Deux ans plus tard, une société se forma pour la vente de marchandises par loteries ; mais les six corps des marchands s’étant opposés à l’enregistrement des lettres patentes obtenues par elle, le parlement, par un arrêt du 16 janvier 1658, fit droit à leur opposition. Louis XIV mit les loteries à la mode dans les fêtes brillantes qu’il donnait à Versailles. Il se servit de ce moyen pour gratifier ses maîtresses et ses courtisans de lots précieux qui ne lui coûtaient rien.
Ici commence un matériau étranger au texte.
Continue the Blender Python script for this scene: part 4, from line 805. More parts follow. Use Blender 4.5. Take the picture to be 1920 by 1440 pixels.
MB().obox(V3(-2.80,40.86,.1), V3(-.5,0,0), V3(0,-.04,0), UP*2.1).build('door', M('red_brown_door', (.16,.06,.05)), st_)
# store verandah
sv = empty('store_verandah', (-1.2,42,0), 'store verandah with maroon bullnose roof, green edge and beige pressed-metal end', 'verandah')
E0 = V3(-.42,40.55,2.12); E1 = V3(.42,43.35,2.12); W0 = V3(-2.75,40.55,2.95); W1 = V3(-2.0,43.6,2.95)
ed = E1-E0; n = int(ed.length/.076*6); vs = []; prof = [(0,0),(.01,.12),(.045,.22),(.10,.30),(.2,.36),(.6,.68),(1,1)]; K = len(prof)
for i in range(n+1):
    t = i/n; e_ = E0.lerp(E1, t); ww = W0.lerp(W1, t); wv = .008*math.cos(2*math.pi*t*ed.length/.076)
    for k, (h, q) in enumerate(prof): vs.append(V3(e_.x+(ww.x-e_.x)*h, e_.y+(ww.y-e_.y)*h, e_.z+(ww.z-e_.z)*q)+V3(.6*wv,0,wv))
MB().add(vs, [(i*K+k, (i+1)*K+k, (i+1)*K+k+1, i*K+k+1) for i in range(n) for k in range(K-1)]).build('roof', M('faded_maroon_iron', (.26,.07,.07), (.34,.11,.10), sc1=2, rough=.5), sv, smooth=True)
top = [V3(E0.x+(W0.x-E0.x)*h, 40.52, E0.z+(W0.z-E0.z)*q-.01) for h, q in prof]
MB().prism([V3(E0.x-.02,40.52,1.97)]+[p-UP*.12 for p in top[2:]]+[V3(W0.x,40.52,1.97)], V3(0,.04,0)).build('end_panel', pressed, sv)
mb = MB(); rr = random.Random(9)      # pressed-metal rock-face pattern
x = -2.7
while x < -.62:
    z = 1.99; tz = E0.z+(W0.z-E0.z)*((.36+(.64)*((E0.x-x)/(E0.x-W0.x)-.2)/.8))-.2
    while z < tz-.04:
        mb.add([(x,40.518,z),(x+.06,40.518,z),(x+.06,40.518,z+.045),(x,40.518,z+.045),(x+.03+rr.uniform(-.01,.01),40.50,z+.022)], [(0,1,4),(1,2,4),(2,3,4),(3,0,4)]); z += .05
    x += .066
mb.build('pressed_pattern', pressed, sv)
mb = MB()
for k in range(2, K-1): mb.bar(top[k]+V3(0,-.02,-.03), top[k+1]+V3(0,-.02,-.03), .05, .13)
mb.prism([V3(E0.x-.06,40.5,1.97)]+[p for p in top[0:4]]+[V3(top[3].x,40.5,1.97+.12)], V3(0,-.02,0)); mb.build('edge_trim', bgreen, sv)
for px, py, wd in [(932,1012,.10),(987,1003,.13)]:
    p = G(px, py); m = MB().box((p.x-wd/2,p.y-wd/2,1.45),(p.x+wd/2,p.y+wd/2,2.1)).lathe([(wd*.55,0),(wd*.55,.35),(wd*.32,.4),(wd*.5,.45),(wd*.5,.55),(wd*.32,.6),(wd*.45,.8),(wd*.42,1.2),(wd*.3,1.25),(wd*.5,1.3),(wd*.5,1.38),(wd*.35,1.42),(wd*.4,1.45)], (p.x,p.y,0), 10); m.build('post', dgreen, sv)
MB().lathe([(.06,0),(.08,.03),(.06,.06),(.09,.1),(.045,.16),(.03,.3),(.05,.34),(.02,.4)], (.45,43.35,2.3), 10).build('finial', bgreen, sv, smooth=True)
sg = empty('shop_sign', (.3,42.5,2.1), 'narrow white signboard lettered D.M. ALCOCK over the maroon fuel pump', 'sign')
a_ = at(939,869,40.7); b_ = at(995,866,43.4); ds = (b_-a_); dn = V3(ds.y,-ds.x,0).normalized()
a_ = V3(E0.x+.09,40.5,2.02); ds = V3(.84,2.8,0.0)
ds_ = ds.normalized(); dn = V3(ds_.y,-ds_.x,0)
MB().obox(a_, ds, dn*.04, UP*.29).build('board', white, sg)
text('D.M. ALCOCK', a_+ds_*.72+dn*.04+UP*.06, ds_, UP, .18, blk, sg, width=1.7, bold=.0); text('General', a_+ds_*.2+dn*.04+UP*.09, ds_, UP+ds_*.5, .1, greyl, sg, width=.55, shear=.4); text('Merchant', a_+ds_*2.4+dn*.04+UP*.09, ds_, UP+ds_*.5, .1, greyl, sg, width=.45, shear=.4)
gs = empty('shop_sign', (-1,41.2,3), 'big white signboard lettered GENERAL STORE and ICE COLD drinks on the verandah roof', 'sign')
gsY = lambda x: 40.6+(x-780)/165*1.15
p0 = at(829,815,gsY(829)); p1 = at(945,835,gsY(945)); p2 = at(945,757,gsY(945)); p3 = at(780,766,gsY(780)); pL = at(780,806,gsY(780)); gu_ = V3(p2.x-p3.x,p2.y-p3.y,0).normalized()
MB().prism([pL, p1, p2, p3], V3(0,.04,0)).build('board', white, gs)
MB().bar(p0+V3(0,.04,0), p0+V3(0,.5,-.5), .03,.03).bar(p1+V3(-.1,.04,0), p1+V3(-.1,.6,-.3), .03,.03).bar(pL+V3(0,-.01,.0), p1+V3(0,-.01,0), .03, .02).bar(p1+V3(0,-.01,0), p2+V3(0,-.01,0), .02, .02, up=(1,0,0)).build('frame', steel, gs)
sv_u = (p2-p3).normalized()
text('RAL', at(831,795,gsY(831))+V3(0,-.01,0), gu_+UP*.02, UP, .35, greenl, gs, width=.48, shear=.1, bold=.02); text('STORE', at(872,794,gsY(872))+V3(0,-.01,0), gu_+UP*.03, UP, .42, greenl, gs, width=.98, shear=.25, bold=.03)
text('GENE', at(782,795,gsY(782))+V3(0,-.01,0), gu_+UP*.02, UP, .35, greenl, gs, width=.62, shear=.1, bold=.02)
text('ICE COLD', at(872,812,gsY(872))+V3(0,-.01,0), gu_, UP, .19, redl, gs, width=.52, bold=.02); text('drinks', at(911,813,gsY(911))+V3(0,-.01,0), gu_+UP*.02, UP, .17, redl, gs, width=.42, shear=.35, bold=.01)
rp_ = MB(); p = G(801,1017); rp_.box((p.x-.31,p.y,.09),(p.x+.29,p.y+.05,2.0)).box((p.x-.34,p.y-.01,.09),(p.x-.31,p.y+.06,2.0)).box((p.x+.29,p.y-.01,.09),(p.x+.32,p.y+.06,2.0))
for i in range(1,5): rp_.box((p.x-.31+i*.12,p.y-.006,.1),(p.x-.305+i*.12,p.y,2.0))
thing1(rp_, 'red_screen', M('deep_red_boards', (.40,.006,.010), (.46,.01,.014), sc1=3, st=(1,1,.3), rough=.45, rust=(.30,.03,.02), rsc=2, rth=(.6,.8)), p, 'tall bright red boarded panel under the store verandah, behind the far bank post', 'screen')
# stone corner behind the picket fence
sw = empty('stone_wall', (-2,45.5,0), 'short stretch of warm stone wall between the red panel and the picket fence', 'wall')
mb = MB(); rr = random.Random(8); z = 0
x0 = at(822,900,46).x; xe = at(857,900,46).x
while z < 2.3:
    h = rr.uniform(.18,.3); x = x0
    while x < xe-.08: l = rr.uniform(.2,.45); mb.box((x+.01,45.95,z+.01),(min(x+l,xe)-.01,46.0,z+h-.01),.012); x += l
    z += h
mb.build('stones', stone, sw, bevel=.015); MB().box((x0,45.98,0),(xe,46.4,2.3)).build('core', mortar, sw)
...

Une loterie publique, qui avait été établie momentanément à l’époque du mariage de ce prince, avait tellement développé le goût des jeux de hasard chez la nation, que lorsque cet établissement fut supprimé on recourut aux loteries étrangères et clandestines.

Enfin, en 1700, un arrêt du conseil d’État ordonna l’établissement, à l’hôtel de ville de Paris, d’une loterie royale « de dix millions de livres de capital, qui devaient produire cinq cent mille livres de rentes viagères au denier vingt, lesquelles seraient distribuées en plusieurs lots, dont les plus forts étaient de vingt mille livres de rente, et les moindres aussi de trois cents livres de rente. »

Maison de jeu au XVIIIe siècle. Gravure de William Hogarth (1697-1764)

Maison de jeu au XVIIIe siècle. Gravure de William Hogarth (1697-1764)

Depuis cette époque, Louis XIV et Louis XV accordèrent souvent l’autorisation d’ouvrir des loteries à des établissements civils et même religieux, comme pour la construction de Saint-Sulpice en 1721. Ce fut de ce moyen que se servit le débauché lieutenant général de police d’Argenson, pour obtenir des supérieures de couvents la faculté de choisir des maîtresses parmi leurs religieuses. En 1776, par arrêt du conseil d’État du 30 juin, toutes les loteries furent supprimées ; mais on en créa en même temps une nouvelle sous la dénomination de loterie royale de France. Elle se tirait deux fois par mois, et produisait à l’Etat un revenu annuel de dix à douze millions.

Le 16 novembre 1794, la Convention supprima les loteries comme immorales. Sous le Directoire, le 30 septembre 1797, la loterie fut rétablie, et elle reçut sous l’empire une grande extension. Cinq roues furent successivement établies à Bruxelles, Bordeaux, Strasbourg, Lyon et Paris. À l’époque de la Restauration, la roue de Bruxelles fut transférée à Lille. Enfin, après diverses modifications, la loterie fut totalement abolie le 1er janvier 1839.

La Loterie nationale française, ancêtre de La Française des Jeux, renaîtra en 1933.